** Start of Dataset extract **
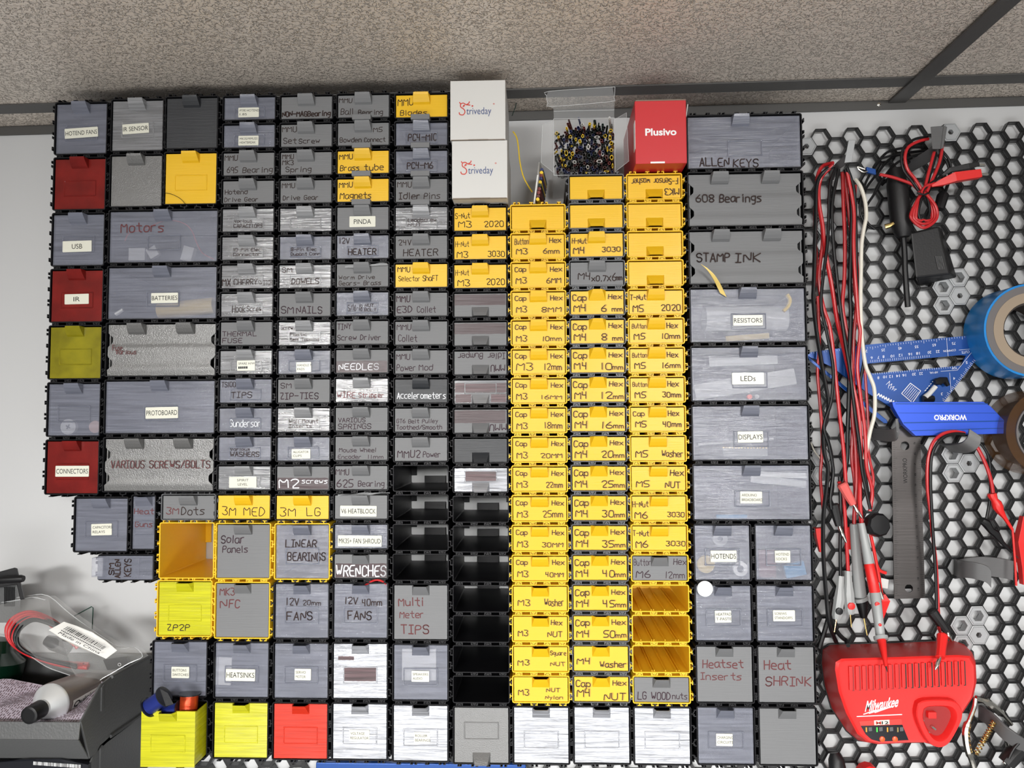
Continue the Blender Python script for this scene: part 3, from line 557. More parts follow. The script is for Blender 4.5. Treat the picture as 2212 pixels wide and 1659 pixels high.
# ---- column 8
ye = 'ye'
u(8, 4, 'S', 'black', ye, 'small yellow drawer hand-lettered S-Nut M3 2020', [('S-Nut', .02, .3, .55, .78), ('M3', .08, .33, .15, .42), ('2020', .58, .95, .15, .4)])
u(8, 5, 'S', 'black', ye, 'small yellow drawer hand-lettered H-Nut M3 3030', [('H-Nut', .02, .28, .56, .8), ('M3', .05, .26, .08, .35), ('3030', .65, .97, .1, .34)])
u(8, 6, 'S', 'black', ye, 'small yellow drawer hand-lettered H-Nut M3 2020', [('H-Nut', .02, .28, .56, .8), ('M3', .06, .3, .08, .36), ('2020', .62, .97, .12, .38)])
for k, s in ((7, 'directly under H-Nut M3 2020'), (8, 'directly above Idler Bumper')):
    u(8, k, 'S', 'black', 'gy', 'small grey upside-down drawer with a plain brown band, ' + s, [('#', .0, .99, .5, .97)], flip=True, handle='inv')
u(8, 9, 'S', 'black', 'gy', 'small grey drawer with upside-down lettering Idler Bumper', [('~Idler Bumper', .06, .97, .66, .92, P), ('~MMU', .7, .97, .12, .4, P)], flip=True, handle='inv')
u(8, 10, 'S', 'black', 'cs', 'small clear upside-down drawer smeared with brown ink over most of its front', [('##', .01, .99, .48, .88), ('##', .02, .32, .05, .4), ('##', .7, .99, .05, .4)], flip=True, handle='inv')
u(8, 11, 'S', 'black', 'gy', 'small grey upside-down drawer with a brown band and upside-down letters at its right', [('#', 0, .98, .42, .97), ('~MMU', .68, .99, .08, .36, P)], flip=True, handle='inv')
u(8, 12, 'S', 'black', 'bk', 'small charcoal upside-down drawer without lettering', flip=True, handle='inv')
u(8, 13, 'S', 'black', 'sv', 'small silver upside-down drawer with a brown inked label field', [('##', .2, .8, .45, .88)], flip=True, handle='inv')
for k, s in ((14, 'first'), (15, 'second'), (16, 'third'), (17, 'fourth'), (18, 'fifth'), (19, 'sixth'), (20, 'seventh')):
    cubby(8, k, 'S', 'black', 'empty small black casing, %s below the silver drawer with the brown inked field' % s)
# ---- yellow columns 9 to 11
def m3(k, size, s=None, w=None, z=(.16, .34)): pass
CH = [('Cap', .05, .26, .66, .86), ('Hex', .73, .95, .66, .86)]
M3 = ('M3', .07, .27, .14, .4)
u(9, 4, 'S', 'yc', ye, 'blank yellow upside-down drawer at the top of the M3 column', flip=True, handle='inv')
u(9, 5, 'S', 'yc', ye, 'yellow drawer hand-lettered Button Hex M3 6mm', [('Button', .05, .31, .6, .86), ('Hex', .72, .94, .66, .88), ('M3', .08, .29, .16, .42), ('6mm', .6, .9, .18, .4)])
for k, s, x0, z1 in ((6, '6MM', .66, .38), (7, '8MM', .56, .36), (8, '10mm', .57, .34), (9, '12mm', .6, .42), (10, '16MM', .54, .32), (11, '18mm', .6, .4), (12, '20MM', .53, .34), (13, '22mm', .62, .38), (14, '25mm', .56, .42), (15, '30MM', .54, .34), (16, '40MM', .6, .34)):
    u(9, k, 'S', 'yc', ye, 'yellow drawer hand-lettered Cap Hex M3 ' + s, CH + [M3 if k != 9 else ('M3', .07, .38, .14, .46), (s, x0, .93, .15, z1)])
u(9, 17, 'S', 'yc', ye, 'yellow drawer hand-lettered M3 Washer', [('M3', .08, .3, .2, .46), ('Washer', .58, .94, .2, .48)], handle='inv')
u(9, 18, 'S', 'yc', ye, 'yellow drawer hand-lettered Hex M3 NUT', [('Hex', .7, .9, .66, .86), ('M3', .08, .26, .2, .44), ('NUT', .63, .9, .16, .38)], handle='inv')
u(9, 19, 'S', 'yc', ye, 'yellow drawer hand-lettered Square M3 NUT', [('Square', .68, .97, .66, .84), ('M3', .07, .28, .24, .46), ('NUT', .68, .95, .22, .38)], handle='inv')
u(9, 20, 'S', 'yc', ye, 'yellow drawer hand-lettered M3 NUT Nylon', [('M3', .08, .27, .26, .5), ('NUT', .6, .85, .4, .56), ('Nylon', .58, .9, .1, .24)], handle='inv')
u(10, 3, 'S', 'dgrey', ye, 'blank yellow upside-down drawer directly under the clear box of tubes', flip=True, handle='inv')
u(10, 4, 'S', 'dgrey', ye, 'blank yellow upside-down drawer directly above H-Nut M4 3030', flip=True, handle='inv')
u(10, 5, 'S', 'dgrey', ye, 'yellow drawer hand-lettered H-Nut M4 3030', [('H-Nut', .03, .3, .58, .8), ('M4', .05, .27, .15, .42), ('3030', .6, .95, .2, .4)])
u(10, 6, 'S', 'dgrey', 'gy', 'grey drawer hand-lettered M4 x0.7 x6mm', [('M4', .14, .38, .25, .55), ('x0.7', .4, .68, .17, .4), ('x6', .7, .86, .18, .5), ('mm', .86, .98, .22, .44)], lw=1.1)
C4 = [('Cap', .03, .29, .6, .86), ('Hex', .71, .96, .66, .86), ('M4', .05, .29, .13, .42)]
for k, s in ((7, '6'), (8, '8'), (9, '10'), (10, '12'), (11, '16'), (12, '20'), (13, '25'), (14, '30'), (15, '35'), (16, '40'), (17, '45'), (18, '50')):
    u(10, k, 'S', 'dgrey', ye, 'yellow drawer hand-lettered Cap Hex M4 %smm' % s, C4 + [(s, .55 if len(s) > 1 else .58, .76 if len(s) > 1 else .67, .12, .4), ('mm', .78, .97, .12, .32)], handle='tri')
u(10, 19, 'S', 'dgrey', ye, 'yellow drawer hand-lettered M4 Washer', [('M4', .05, .3, .28, .52), ('Washer', .48, .97, .14, .38)], handle='tri')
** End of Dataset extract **
Exercise brief: From the listing, extract all text exactly as given and drop any picture.

Answer for the task:
Continue the Blender Python script for this scene: part 3, from line 557. More parts follow. The script is for Blender 4.5. Treat the picture as 2212 pixels wide and 1659 pixels high.
# ---- column 8
ye = 'ye'
u(8, 4, 'S', 'black', ye, 'small yellow drawer hand-lettered S-Nut M3 2020', [('S-Nut', .02, .3, .55, .78), ('M3', .08, .33, .15, .42), ('2020', .58, .95, .15, .4)])
u(8, 5, 'S', 'black', ye, 'small yellow drawer hand-lettered H-Nut M3 3030', [('H-Nut', .02, .28, .56, .8), ('M3', .05, .26, .08, .35), ('3030', .65, .97, .1, .34)])
u(8, 6, 'S', 'black', ye, 'small yellow drawer hand-lettered H-Nut M3 2020', [('H-Nut', .02, .28, .56, .8), ('M3', .06, .3, .08, .36), ('2020', .62, .97, .12, .38)])
for k, s in ((7, 'directly under H-Nut M3 2020'), (8, 'directly above Idler Bumper')):
    u(8, k, 'S', 'black', 'gy', 'small grey upside-down drawer with a plain brown band, ' + s, [('#', .0, .99, .5, .97)], flip=True, handle='inv')
u(8, 9, 'S', 'black', 'gy', 'small grey drawer with upside-down lettering Idler Bumper', [('~Idler Bumper', .06, .97, .66, .92, P), ('~MMU', .7, .97, .12, .4, P)], flip=True, handle='inv')
u(8, 10, 'S', 'black', 'cs', 'small clear upside-down drawer smeared with brown ink over most of its front', [('##', .01, .99, .48, .88), ('##', .02, .32, .05, .4), ('##', .7, .99, .05, .4)], flip=True, handle='inv')
u(8, 11, 'S', 'black', 'gy', 'small grey upside-down drawer with a brown band and upside-down letters at its right', [('#', 0, .98, .42, .97), ('~MMU', .68, .99, .08, .36, P)], flip=True, handle='inv')
u(8, 12, 'S', 'black', 'bk', 'small charcoal upside-down drawer without lettering', flip=True, handle='inv')
u(8, 13, 'S', 'black', 'sv', 'small silver upside-down drawer with a brown inked label field', [('##', .2, .8, .45, .88)], flip=True, handle='inv')
for k, s in ((14, 'first'), (15, 'second'), (16, 'third'), (17, 'fourth'), (18, 'fifth'), (19, 'sixth'), (20, 'seventh')):
    cubby(8, k, 'S', 'black', 'empty small black casing, %s below the silver drawer with the brown inked field' % s)
# ---- yellow columns 9 to 11
def m3(k, size, s=None, w=None, z=(.16, .34)): pass
CH = [('Cap', .05, .26, .66, .86), ('Hex', .73, .95, .66, .86)]
M3 = ('M3', .07, .27, .14, .4)
u(9, 4, 'S', 'yc', ye, 'blank yellow upside-down drawer at the top of the M3 column', flip=True, handle='inv')
u(9, 5, 'S', 'yc', ye, 'yellow drawer hand-lettered Button Hex M3 6mm', [('Button', .05, .31, .6, .86), ('Hex', .72, .94, .66, .88), ('M3', .08, .29, .16, .42), ('6mm', .6, .9, .18, .4)])
for k, s, x0, z1 in ((6, '6MM', .66, .38), (7, '8MM', .56, .36), (8, '10mm', .57, .34), (9, '12mm', .6, .42), (10, '16MM', .54, .32), (11, '18mm', .6, .4), (12, '20MM', .53, .34), (13, '22mm', .62, .38), (14, '25mm', .56, .42), (15, '30MM', .54, .34), (16, '40MM', .6, .34)):
    u(9, k, 'S', 'yc', ye, 'yellow drawer hand-lettered Cap Hex M3 ' + s, CH + [M3 if k != 9 else ('M3', .07, .38, .14, .46), (s, x0, .93, .15, z1)])
u(9, 17, 'S', 'yc', ye, 'yellow drawer hand-lettered M3 Washer', [('M3', .08, .3, .2, .46), ('Washer', .58, .94, .2, .48)], handle='inv')
u(9, 18, 'S', 'yc', ye, 'yellow drawer hand-lettered Hex M3 NUT', [('Hex', .7, .9, .66, .86), ('M3', .08, .26, .2, .44), ('NUT', .63, .9, .16, .38)], handle='inv')
u(9, 19, 'S', 'yc', ye, 'yellow drawer hand-lettered Square M3 NUT', [('Square', .68, .97, .66, .84), ('M3', .07, .28, .24, .46), ('NUT', .68, .95, .22, .38)], handle='inv')
u(9, 20, 'S', 'yc', ye, 'yellow drawer hand-lettered M3 NUT Nylon', [('M3', .08, .27, .26, .5), ('NUT', .6, .85, .4, .56), ('Nylon', .58, .9, .1, .24)], handle='inv')
u(10, 3, 'S', 'dgrey', ye, 'blank yellow upside-down drawer directly under the clear box of tubes', flip=True, handle='inv')
u(10, 4, 'S', 'dgrey', ye, 'blank yellow upside-down drawer directly above H-Nut M4 3030', flip=True, handle='inv')
u(10, 5, 'S', 'dgrey', ye, 'yellow drawer hand-lettered H-Nut M4 3030', [('H-Nut', .03, .3, .58, .8), ('M4', .05, .27, .15, .42), ('3030', .6, .95, .2, .4)])
u(10, 6, 'S', 'dgrey', 'gy', 'grey drawer hand-lettered M4 x0.7 x6mm', [('M4', .14, .38, .25, .55), ('x0.7', .4, .68, .17, .4), ('x6', .7, .86, .18, .5), ('mm', .86, .98, .22, .44)], lw=1.1)
C4 = [('Cap', .03, .29, .6, .86), ('Hex', .71, .96, .66, .86), ('M4', .05, .29, .13, .42)]
for k, s in ((7, '6'), (8, '8'), (9, '10'), (10, '12'), (11, '16'), (12, '20'), (13, '25'), (14, '30'), (15, '35'), (16, '40'), (17, '45'), (18, '50')):
    u(10, k, 'S', 'dgrey', ye, 'yellow drawer hand-lettered Cap Hex M4 %smm' % s, C4 + [(s, .55 if len(s) > 1 else .58, .76 if len(s) > 1 else .67, .12, .4), ('mm', .78, .97, .12, .32)], handle='tri')
u(10, 19, 'S', 'dgrey', ye, 'yellow drawer hand-lettered M4 Washer', [('M4', .05, .3, .28, .52), ('Washer', .48, .97, .14, .38)], handle='tri')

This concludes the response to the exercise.